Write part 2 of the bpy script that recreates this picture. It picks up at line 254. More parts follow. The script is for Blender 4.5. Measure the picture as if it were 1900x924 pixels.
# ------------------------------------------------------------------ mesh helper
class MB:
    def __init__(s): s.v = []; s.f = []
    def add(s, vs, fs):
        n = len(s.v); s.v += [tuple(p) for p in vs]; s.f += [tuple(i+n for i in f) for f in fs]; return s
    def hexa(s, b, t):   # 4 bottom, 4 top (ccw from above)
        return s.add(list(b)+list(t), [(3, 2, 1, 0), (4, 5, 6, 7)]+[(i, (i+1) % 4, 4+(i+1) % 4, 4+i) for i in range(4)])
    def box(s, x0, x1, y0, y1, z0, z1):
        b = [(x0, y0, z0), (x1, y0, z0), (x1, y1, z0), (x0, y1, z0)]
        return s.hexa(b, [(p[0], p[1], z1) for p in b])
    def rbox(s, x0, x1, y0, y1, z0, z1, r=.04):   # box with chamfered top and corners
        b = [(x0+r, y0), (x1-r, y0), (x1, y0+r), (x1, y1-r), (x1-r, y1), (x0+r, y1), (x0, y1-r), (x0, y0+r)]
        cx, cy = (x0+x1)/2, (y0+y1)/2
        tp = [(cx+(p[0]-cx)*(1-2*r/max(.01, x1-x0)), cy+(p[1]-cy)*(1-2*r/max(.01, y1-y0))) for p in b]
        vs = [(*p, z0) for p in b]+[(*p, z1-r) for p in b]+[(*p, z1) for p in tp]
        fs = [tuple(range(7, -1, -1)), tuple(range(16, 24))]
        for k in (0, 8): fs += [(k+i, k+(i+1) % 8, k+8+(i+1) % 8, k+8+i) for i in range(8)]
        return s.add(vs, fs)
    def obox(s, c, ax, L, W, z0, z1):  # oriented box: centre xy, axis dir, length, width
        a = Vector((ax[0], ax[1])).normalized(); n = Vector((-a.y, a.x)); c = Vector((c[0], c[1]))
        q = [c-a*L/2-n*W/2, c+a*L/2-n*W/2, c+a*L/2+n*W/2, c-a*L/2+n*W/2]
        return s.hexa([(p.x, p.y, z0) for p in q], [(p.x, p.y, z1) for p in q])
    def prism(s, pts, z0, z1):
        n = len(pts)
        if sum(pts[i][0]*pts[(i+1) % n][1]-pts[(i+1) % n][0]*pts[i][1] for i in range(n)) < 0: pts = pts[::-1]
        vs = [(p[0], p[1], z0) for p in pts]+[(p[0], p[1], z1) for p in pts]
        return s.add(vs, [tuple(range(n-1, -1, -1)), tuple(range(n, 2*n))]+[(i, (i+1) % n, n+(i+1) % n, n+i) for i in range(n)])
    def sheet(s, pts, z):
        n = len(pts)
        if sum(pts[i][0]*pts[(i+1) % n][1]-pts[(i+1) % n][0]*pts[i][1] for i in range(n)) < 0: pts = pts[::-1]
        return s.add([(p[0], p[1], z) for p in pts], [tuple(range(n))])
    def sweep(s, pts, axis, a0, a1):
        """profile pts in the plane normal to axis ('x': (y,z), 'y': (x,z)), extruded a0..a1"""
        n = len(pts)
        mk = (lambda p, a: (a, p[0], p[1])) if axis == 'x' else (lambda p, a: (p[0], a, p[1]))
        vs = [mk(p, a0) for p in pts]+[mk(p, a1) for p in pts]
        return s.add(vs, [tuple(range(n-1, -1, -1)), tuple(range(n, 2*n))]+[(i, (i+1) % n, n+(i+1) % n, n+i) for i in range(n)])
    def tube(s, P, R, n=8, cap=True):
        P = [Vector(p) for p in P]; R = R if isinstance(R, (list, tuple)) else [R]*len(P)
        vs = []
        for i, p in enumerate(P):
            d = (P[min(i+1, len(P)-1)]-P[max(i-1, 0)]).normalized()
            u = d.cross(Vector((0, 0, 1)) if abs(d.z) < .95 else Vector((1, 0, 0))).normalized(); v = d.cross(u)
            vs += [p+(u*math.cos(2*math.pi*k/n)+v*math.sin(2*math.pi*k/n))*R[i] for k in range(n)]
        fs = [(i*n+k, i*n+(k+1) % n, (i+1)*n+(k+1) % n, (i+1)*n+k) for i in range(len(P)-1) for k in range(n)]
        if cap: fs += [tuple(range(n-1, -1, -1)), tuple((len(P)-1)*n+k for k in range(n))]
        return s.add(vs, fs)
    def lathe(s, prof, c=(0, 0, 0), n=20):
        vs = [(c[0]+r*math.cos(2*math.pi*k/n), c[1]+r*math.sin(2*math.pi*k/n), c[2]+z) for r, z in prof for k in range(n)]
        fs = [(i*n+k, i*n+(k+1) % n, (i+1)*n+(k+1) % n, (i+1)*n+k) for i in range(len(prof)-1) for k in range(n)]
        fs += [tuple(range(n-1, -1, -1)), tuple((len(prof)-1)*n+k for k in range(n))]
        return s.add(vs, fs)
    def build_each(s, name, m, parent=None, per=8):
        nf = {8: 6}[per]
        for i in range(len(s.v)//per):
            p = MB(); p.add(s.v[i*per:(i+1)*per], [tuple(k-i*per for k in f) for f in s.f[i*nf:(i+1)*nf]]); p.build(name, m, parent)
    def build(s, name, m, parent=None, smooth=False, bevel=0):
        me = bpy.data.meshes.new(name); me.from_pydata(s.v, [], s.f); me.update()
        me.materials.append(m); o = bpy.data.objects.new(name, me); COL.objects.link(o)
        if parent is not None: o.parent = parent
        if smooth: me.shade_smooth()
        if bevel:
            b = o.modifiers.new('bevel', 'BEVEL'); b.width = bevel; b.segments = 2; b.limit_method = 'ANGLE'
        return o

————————

§ DESCRIPTION OF THE TASK: Copy all data exactly, start to finish.

§ TASK SOLUTION:
Write part 2 of the bpy script that recreates this picture. It picks up at line 254. More parts follow. The script is for Blender 4.5. Measure the picture as if it were 1900x924 pixels.
# ------------------------------------------------------------------ mesh helper
class MB:
    def __init__(s): s.v = []; s.f = []
    def add(s, vs, fs):
        n = len(s.v); s.v += [tuple(p) for p in vs]; s.f += [tuple(i+n for i in f) for f in fs]; return s
    def hexa(s, b, t):   # 4 bottom, 4 top (ccw from above)
        return s.add(list(b)+list(t), [(3, 2, 1, 0), (4, 5, 6, 7)]+[(i, (i+1) % 4, 4+(i+1) % 4, 4+i) for i in range(4)])
    def box(s, x0, x1, y0, y1, z0, z1):
        b = [(x0, y0, z0), (x1, y0, z0), (x1, y1, z0), (x0, y1, z0)]
        return s.hexa(b, [(p[0], p[1], z1) for p in b])
    def rbox(s, x0, x1, y0, y1, z0, z1, r=.04):   # box with chamfered top and corners
        b = [(x0+r, y0), (x1-r, y0), (x1, y0+r), (x1, y1-r), (x1-r, y1), (x0+r, y1), (x0, y1-r), (x0, y0+r)]
        cx, cy = (x0+x1)/2, (y0+y1)/2
        tp = [(cx+(p[0]-cx)*(1-2*r/max(.01, x1-x0)), cy+(p[1]-cy)*(1-2*r/max(.01, y1-y0))) for p in b]
        vs = [(*p, z0) for p in b]+[(*p, z1-r) for p in b]+[(*p, z1) for p in tp]
        fs = [tuple(range(7, -1, -1)), tuple(range(16, 24))]
        for k in (0, 8): fs += [(k+i, k+(i+1) % 8, k+8+(i+1) % 8, k+8+i) for i in range(8)]
        return s.add(vs, fs)
    def obox(s, c, ax, L, W, z0, z1):  # oriented box: centre xy, axis dir, length, width
        a = Vector((ax[0], ax[1])).normalized(); n = Vector((-a.y, a.x)); c = Vector((c[0], c[1]))
        q = [c-a*L/2-n*W/2, c+a*L/2-n*W/2, c+a*L/2+n*W/2, c-a*L/2+n*W/2]
        return s.hexa([(p.x, p.y, z0) for p in q], [(p.x, p.y, z1) for p in q])
    def prism(s, pts, z0, z1):
        n = len(pts)
        if sum(pts[i][0]*pts[(i+1) % n][1]-pts[(i+1) % n][0]*pts[i][1] for i in range(n)) < 0: pts = pts[::-1]
        vs = [(p[0], p[1], z0) for p in pts]+[(p[0], p[1], z1) for p in pts]
        return s.add(vs, [tuple(range(n-1, -1, -1)), tuple(range(n, 2*n))]+[(i, (i+1) % n, n+(i+1) % n, n+i) for i in range(n)])
    def sheet(s, pts, z):
        n = len(pts)
        if sum(pts[i][0]*pts[(i+1) % n][1]-pts[(i+1) % n][0]*pts[i][1] for i in range(n)) < 0: pts = pts[::-1]
        return s.add([(p[0], p[1], z) for p in pts], [tuple(range(n))])
    def sweep(s, pts, axis, a0, a1):
        """profile pts in the plane normal to axis ('x': (y,z), 'y': (x,z)), extruded a0..a1"""
        n = len(pts)
        mk = (lambda p, a: (a, p[0], p[1])) if axis == 'x' else (lambda p, a: (p[0], a, p[1]))
        vs = [mk(p, a0) for p in pts]+[mk(p, a1) for p in pts]
        return s.add(vs, [tuple(range(n-1, -1, -1)), tuple(range(n, 2*n))]+[(i, (i+1) % n, n+(i+1) % n, n+i) for i in range(n)])
    def tube(s, P, R, n=8, cap=True):
        P = [Vector(p) for p in P]; R = R if isinstance(R, (list, tuple)) else [R]*len(P)
        vs = []
        for i, p in enumerate(P):
            d = (P[min(i+1, len(P)-1)]-P[max(i-1, 0)]).normalized()
            u = d.cross(Vector((0, 0, 1)) if abs(d.z) < .95 else Vector((1, 0, 0))).normalized(); v = d.cross(u)
            vs += [p+(u*math.cos(2*math.pi*k/n)+v*math.sin(2*math.pi*k/n))*R[i] for k in range(n)]
        fs = [(i*n+k, i*n+(k+1) % n, (i+1)*n+(k+1) % n, (i+1)*n+k) for i in range(len(P)-1) for k in range(n)]
        if cap: fs += [tuple(range(n-1, -1, -1)), tuple((len(P)-1)*n+k for k in range(n))]
        return s.add(vs, fs)
    def lathe(s, prof, c=(0, 0, 0), n=20):
        vs = [(c[0]+r*math.cos(2*math.pi*k/n), c[1]+r*math.sin(2*math.pi*k/n), c[2]+z) for r, z in prof for k in range(n)]
        fs = [(i*n+k, i*n+(k+1) % n, (i+1)*n+(k+1) % n, (i+1)*n+k) for i in range(len(prof)-1) for k in range(n)]
        fs += [tuple(range(n-1, -1, -1)), tuple((len(prof)-1)*n+k for k in range(n))]
        return s.add(vs, fs)
    def build_each(s, name, m, parent=None, per=8):
        nf = {8: 6}[per]
        for i in range(len(s.v)//per):
            p = MB(); p.add(s.v[i*per:(i+1)*per], [tuple(k-i*per for k in f) for f in s.f[i*nf:(i+1)*nf]]); p.build(name, m, parent)
    def build(s, name, m, parent=None, smooth=False, bevel=0):
        me = bpy.data.meshes.new(name); me.from_pydata(s.v, [], s.f); me.update()
        me.materials.append(m); o = bpy.data.objects.new(name, me); COL.objects.link(o)
        if parent is not None: o.parent = parent
        if smooth: me.shade_smooth()
        if bevel:
            b = o.modifiers.new('bevel', 'BEVEL'); b.width = bevel; b.segments = 2; b.limit_method = 'ANGLE'
        return o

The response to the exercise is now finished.